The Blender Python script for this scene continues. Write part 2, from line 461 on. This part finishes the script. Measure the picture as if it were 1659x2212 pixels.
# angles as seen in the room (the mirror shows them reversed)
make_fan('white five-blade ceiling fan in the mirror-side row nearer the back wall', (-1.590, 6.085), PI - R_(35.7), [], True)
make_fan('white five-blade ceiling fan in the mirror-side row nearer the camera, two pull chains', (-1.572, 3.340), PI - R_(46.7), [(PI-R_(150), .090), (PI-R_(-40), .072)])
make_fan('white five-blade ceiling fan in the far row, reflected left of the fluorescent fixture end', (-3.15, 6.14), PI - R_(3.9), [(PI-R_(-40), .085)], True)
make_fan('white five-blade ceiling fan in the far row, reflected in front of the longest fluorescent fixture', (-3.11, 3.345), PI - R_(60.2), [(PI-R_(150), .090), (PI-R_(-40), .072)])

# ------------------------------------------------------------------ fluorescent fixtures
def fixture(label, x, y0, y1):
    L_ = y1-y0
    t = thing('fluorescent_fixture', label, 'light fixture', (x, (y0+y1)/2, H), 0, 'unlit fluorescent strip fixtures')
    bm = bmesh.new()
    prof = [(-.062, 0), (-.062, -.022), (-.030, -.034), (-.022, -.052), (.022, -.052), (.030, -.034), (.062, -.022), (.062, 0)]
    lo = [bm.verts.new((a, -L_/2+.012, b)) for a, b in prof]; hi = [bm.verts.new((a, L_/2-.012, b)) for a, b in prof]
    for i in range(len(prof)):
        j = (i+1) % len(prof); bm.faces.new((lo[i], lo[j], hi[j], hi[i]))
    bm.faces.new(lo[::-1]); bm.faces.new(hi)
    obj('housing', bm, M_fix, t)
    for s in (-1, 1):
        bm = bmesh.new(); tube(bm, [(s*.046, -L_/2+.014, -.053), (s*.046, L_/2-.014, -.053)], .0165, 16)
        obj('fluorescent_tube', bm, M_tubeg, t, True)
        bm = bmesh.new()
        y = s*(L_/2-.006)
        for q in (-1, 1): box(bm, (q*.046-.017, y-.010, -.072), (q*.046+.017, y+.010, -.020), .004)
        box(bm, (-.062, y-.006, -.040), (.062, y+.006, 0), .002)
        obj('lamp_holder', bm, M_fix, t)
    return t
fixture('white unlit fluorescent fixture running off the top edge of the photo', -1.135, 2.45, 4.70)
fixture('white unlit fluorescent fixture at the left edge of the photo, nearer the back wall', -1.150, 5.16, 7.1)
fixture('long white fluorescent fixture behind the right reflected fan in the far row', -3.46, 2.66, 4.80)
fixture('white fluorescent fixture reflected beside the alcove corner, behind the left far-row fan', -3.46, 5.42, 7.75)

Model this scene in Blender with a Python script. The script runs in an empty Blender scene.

---------------

■ EXERCISE PROMPT
All lines of the data above that include the word "script" must be shown.

■ COMPLETE OUTPUT
The Blender Python script for this scene continues. Write part 2, from line 461 on. This part finishes the script. Measure the picture as if it were 1659x2212 pixels.
Model this scene in Blender with a Python script. The script runs in an empty Blender scene.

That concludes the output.